• RECORDS FOR THIS EXERCISE
===============
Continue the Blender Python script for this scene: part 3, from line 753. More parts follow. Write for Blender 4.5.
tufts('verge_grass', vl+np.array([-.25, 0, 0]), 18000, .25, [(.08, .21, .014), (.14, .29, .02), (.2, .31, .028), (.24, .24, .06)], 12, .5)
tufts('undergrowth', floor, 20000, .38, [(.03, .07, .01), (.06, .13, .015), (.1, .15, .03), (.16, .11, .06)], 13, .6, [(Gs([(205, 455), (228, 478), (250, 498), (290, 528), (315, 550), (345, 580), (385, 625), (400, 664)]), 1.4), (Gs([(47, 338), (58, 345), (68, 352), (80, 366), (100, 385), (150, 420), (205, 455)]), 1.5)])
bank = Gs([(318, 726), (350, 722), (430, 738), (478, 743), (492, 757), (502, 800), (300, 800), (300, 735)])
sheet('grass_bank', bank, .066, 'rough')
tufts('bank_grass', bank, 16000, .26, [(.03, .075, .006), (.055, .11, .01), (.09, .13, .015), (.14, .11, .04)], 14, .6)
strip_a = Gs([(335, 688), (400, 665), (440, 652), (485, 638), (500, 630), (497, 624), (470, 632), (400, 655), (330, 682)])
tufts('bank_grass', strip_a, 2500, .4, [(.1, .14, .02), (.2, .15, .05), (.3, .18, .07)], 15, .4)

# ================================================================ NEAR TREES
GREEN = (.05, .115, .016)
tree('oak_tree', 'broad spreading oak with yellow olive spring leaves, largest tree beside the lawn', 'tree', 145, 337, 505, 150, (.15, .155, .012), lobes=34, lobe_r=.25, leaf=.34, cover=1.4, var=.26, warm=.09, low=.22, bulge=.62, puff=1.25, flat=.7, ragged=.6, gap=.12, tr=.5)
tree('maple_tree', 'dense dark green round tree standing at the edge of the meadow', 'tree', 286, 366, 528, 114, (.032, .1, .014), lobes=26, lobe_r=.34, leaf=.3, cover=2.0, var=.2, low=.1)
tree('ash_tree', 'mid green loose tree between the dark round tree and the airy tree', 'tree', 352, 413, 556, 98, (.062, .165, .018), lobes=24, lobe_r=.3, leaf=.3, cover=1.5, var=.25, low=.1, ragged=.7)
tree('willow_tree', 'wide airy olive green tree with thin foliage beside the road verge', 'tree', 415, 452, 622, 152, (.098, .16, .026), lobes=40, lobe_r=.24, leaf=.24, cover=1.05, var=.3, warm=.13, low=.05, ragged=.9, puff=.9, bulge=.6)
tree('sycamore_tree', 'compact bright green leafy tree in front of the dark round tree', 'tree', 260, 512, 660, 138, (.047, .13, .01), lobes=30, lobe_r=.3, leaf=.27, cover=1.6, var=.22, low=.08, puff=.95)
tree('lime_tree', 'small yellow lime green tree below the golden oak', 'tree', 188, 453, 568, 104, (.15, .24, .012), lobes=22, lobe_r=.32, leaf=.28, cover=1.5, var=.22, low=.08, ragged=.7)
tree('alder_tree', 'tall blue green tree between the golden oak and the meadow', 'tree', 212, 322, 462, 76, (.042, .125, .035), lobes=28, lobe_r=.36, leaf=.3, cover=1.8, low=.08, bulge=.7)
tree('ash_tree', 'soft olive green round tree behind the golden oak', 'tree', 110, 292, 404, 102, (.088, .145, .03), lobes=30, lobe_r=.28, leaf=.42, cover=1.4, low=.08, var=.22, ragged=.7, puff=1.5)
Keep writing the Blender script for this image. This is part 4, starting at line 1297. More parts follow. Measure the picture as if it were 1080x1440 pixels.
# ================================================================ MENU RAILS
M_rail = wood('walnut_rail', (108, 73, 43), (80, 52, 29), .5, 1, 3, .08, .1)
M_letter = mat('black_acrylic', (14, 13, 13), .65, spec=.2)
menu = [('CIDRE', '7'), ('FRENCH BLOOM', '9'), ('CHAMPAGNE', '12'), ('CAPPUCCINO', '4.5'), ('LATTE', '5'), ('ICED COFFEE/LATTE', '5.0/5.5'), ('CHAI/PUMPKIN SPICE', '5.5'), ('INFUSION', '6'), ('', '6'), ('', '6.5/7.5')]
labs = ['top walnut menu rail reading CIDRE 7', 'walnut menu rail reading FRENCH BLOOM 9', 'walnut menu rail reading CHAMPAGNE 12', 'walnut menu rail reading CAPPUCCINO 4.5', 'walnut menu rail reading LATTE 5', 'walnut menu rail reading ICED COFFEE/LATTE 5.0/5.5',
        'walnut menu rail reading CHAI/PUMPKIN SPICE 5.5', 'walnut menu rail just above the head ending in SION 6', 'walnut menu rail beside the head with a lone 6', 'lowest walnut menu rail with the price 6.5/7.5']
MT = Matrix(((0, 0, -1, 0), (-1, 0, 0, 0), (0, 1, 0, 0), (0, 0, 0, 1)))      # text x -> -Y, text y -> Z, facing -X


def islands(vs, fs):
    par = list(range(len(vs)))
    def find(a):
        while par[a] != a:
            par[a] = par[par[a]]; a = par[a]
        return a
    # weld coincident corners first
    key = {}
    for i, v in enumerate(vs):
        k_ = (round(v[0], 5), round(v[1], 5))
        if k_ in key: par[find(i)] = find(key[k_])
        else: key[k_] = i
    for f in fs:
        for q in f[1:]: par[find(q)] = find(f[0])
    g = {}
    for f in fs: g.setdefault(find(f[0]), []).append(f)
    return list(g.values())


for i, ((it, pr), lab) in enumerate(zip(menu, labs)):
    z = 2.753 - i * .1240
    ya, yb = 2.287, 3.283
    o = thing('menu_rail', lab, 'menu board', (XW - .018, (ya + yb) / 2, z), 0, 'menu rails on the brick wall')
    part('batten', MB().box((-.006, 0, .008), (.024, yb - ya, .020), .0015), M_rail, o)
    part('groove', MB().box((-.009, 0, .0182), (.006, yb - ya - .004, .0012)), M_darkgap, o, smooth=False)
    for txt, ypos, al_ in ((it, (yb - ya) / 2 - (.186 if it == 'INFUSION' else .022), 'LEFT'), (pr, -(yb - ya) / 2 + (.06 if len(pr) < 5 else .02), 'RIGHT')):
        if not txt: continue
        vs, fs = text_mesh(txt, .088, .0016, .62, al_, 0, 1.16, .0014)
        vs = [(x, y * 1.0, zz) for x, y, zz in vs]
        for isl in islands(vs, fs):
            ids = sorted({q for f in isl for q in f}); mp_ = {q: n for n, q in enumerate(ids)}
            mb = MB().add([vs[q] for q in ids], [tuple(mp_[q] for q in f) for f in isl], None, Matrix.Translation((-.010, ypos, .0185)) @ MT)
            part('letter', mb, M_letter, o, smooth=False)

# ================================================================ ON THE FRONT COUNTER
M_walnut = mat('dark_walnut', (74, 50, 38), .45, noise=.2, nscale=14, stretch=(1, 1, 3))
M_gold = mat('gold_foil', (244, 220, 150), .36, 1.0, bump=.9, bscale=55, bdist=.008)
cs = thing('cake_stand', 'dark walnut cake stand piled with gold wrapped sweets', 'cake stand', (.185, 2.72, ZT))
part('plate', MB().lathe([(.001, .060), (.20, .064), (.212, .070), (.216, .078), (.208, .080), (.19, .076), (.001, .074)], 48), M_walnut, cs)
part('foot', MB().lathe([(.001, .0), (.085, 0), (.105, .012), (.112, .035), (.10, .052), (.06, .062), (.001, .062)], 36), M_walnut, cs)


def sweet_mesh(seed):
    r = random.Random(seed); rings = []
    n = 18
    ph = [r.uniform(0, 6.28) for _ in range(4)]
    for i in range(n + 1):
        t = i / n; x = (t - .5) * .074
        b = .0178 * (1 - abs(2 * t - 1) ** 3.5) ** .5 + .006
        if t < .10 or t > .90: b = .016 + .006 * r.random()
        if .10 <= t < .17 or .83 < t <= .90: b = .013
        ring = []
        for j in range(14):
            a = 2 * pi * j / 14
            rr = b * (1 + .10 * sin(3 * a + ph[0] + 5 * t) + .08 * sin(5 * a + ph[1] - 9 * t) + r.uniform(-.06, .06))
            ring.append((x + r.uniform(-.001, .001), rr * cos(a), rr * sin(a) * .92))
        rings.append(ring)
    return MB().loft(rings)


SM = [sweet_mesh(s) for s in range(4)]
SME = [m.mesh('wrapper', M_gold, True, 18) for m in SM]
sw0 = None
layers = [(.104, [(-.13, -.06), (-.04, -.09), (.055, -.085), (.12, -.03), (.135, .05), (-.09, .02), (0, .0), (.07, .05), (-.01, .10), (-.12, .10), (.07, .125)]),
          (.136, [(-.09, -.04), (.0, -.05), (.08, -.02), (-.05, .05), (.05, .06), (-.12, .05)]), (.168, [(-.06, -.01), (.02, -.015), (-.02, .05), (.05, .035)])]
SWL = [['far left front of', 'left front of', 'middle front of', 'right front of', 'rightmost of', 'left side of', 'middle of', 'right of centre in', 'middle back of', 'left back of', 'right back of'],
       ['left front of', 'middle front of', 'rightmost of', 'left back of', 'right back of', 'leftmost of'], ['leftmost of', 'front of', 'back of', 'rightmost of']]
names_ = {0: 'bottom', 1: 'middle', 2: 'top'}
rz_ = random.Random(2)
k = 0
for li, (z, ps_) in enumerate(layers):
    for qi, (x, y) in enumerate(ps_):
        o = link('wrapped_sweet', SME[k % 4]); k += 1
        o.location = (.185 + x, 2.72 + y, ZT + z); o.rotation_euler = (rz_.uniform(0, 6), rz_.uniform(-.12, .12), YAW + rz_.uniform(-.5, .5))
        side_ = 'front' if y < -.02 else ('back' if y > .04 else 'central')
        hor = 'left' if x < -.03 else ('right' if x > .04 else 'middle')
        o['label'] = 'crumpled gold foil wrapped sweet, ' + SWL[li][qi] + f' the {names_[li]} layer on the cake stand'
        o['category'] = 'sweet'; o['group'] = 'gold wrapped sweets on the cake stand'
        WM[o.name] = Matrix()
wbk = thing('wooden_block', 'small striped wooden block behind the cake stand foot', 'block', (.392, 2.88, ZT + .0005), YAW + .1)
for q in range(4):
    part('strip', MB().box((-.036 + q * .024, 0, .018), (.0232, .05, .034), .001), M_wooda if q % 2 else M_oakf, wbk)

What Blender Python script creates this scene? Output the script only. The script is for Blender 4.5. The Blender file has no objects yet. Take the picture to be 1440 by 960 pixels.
===============
• TASK TO CARRY OUT
Please write out exactly the lines from the start of the data through the line that contains "(.24, .24, .06)], 12, .5)", both ends included, and nothing else.

• RESPONSE FOR THIS EXERCISE
Continue the Blender Python script for this scene: part 3, from line 753. More parts follow. Write for Blender 4.5.
tufts('verge_grass', vl+np.array([-.25, 0, 0]), 18000, .25, [(.08, .21, .014), (.14, .29, .02), (.2, .31, .028), (.24, .24, .06)], 12, .5)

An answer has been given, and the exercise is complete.